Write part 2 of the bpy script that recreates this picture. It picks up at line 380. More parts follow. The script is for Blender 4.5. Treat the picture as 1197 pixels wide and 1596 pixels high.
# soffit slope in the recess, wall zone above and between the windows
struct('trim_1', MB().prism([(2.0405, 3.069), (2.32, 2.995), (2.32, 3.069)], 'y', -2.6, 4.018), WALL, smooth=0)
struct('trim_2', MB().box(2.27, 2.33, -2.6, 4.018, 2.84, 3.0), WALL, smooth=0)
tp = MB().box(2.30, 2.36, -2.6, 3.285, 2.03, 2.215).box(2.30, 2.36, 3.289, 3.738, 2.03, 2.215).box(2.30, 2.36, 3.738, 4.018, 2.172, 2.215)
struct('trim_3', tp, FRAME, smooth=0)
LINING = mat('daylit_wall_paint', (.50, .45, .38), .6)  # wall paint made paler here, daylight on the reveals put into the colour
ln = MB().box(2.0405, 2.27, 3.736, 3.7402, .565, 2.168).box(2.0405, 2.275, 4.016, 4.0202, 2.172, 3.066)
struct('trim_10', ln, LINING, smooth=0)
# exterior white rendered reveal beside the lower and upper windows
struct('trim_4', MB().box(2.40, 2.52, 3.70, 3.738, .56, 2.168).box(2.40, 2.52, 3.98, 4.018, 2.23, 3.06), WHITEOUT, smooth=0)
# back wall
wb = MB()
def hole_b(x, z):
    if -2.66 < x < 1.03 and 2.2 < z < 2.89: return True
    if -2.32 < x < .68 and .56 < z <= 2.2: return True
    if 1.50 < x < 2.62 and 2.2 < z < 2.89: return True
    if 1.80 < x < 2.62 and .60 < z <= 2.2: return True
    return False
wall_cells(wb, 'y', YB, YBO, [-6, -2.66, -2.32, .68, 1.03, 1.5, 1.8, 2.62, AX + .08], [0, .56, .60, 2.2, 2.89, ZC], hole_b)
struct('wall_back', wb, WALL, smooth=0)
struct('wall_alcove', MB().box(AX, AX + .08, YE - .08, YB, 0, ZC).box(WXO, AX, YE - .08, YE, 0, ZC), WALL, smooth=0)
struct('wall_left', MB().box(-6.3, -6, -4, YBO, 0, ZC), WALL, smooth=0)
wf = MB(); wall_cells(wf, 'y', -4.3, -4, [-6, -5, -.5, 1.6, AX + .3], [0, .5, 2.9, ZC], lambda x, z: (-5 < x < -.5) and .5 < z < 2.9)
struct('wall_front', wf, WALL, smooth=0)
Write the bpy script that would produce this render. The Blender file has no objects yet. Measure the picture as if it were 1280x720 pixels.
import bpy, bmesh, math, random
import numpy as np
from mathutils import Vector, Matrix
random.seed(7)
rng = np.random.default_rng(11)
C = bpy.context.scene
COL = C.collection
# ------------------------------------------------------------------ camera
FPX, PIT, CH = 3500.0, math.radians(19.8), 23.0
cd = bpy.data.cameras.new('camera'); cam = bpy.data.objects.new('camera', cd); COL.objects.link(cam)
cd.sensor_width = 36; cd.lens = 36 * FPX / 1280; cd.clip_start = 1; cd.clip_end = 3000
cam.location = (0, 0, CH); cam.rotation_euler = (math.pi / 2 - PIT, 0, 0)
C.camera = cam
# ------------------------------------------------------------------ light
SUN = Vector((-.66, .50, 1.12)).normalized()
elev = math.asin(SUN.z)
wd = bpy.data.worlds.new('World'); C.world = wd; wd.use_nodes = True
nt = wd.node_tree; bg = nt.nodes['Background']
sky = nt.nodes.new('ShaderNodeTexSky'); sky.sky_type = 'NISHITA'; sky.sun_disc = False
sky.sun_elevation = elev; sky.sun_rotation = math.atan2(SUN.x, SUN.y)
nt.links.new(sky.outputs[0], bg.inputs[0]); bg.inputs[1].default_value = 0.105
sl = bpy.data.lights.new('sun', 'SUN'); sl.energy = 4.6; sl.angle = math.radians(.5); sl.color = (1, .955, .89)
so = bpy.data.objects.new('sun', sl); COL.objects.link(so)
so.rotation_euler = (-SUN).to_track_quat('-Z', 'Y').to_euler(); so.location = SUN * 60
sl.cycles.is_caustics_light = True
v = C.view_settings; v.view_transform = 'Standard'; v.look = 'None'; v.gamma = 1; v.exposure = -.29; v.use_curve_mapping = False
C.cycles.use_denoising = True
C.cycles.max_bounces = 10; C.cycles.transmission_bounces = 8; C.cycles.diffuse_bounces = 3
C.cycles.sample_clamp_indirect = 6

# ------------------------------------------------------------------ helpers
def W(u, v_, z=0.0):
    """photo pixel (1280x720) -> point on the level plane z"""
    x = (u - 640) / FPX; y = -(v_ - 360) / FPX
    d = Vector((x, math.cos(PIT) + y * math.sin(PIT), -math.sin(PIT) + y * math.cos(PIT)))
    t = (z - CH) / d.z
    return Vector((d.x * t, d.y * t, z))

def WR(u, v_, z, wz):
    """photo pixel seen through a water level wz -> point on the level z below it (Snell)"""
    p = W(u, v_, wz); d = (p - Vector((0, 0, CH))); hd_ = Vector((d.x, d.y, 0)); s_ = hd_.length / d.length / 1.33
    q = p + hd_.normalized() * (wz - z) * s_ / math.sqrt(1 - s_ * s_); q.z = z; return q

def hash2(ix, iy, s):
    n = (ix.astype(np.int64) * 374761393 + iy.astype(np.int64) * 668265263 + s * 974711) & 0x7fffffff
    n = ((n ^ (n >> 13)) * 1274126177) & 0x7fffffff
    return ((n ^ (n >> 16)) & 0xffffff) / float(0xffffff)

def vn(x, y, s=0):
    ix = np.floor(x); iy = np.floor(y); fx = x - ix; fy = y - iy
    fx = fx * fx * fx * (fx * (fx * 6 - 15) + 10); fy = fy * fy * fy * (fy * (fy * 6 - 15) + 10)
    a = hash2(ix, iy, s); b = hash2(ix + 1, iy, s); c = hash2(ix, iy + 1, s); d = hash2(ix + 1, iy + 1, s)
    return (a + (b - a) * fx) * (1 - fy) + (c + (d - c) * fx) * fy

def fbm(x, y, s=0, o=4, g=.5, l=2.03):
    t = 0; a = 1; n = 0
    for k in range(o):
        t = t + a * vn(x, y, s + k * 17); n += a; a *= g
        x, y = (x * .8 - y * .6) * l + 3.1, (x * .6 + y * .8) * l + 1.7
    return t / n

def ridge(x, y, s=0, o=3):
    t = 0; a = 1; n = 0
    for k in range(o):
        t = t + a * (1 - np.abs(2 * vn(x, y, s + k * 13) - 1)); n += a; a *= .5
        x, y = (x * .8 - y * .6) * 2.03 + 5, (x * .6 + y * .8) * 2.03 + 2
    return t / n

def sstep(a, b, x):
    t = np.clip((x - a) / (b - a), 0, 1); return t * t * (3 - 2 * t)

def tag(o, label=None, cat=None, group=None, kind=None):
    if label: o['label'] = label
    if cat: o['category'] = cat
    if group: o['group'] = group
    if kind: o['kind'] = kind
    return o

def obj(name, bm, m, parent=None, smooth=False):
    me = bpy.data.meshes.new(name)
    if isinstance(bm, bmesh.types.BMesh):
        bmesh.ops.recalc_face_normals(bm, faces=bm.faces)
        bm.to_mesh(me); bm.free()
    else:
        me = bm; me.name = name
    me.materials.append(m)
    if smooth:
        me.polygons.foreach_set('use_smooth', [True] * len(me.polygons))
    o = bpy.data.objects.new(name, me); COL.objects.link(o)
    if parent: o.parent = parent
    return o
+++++
• _Given problem_:
Quote the listing above, but only from the line that shows "Write the bpy" through the line that shows "C.cycles.sample_clamp_indirect = 6".

• _Right answer_:
Write the bpy script that would produce this render. The Blender file has no objects yet. Measure the picture as if it were 1280x720 pixels.
import bpy, bmesh, math, random
import numpy as np
from mathutils import Vector, Matrix
random.seed(7)
rng = np.random.default_rng(11)
C = bpy.context.scene
COL = C.collection
# ------------------------------------------------------------------ camera
FPX, PIT, CH = 3500.0, math.radians(19.8), 23.0
cd = bpy.data.cameras.new('camera'); cam = bpy.data.objects.new('camera', cd); COL.objects.link(cam)
cd.sensor_width = 36; cd.lens = 36 * FPX / 1280; cd.clip_start = 1; cd.clip_end = 3000
cam.location = (0, 0, CH); cam.rotation_euler = (math.pi / 2 - PIT, 0, 0)
C.camera = cam
# ------------------------------------------------------------------ light
SUN = Vector((-.66, .50, 1.12)).normalized()
elev = math.asin(SUN.z)
wd = bpy.data.worlds.new('World'); C.world = wd; wd.use_nodes = True
nt = wd.node_tree; bg = nt.nodes['Background']
sky = nt.nodes.new('ShaderNodeTexSky'); sky.sky_type = 'NISHITA'; sky.sun_disc = False
sky.sun_elevation = elev; sky.sun_rotation = math.atan2(SUN.x, SUN.y)
nt.links.new(sky.outputs[0], bg.inputs[0]); bg.inputs[1].default_value = 0.105
sl = bpy.data.lights.new('sun', 'SUN'); sl.energy = 4.6; sl.angle = math.radians(.5); sl.color = (1, .955, .89)
so = bpy.data.objects.new('sun', sl); COL.objects.link(so)
so.rotation_euler = (-SUN).to_track_quat('-Z', 'Y').to_euler(); so.location = SUN * 60
sl.cycles.is_caustics_light = True
v = C.view_settings; v.view_transform = 'Standard'; v.look = 'None'; v.gamma = 1; v.exposure = -.29; v.use_curve_mapping = False
C.cycles.use_denoising = True
C.cycles.max_bounces = 10; C.cycles.transmission_bounces = 8; C.cycles.diffuse_bounces = 3
C.cycles.sample_clamp_indirect = 6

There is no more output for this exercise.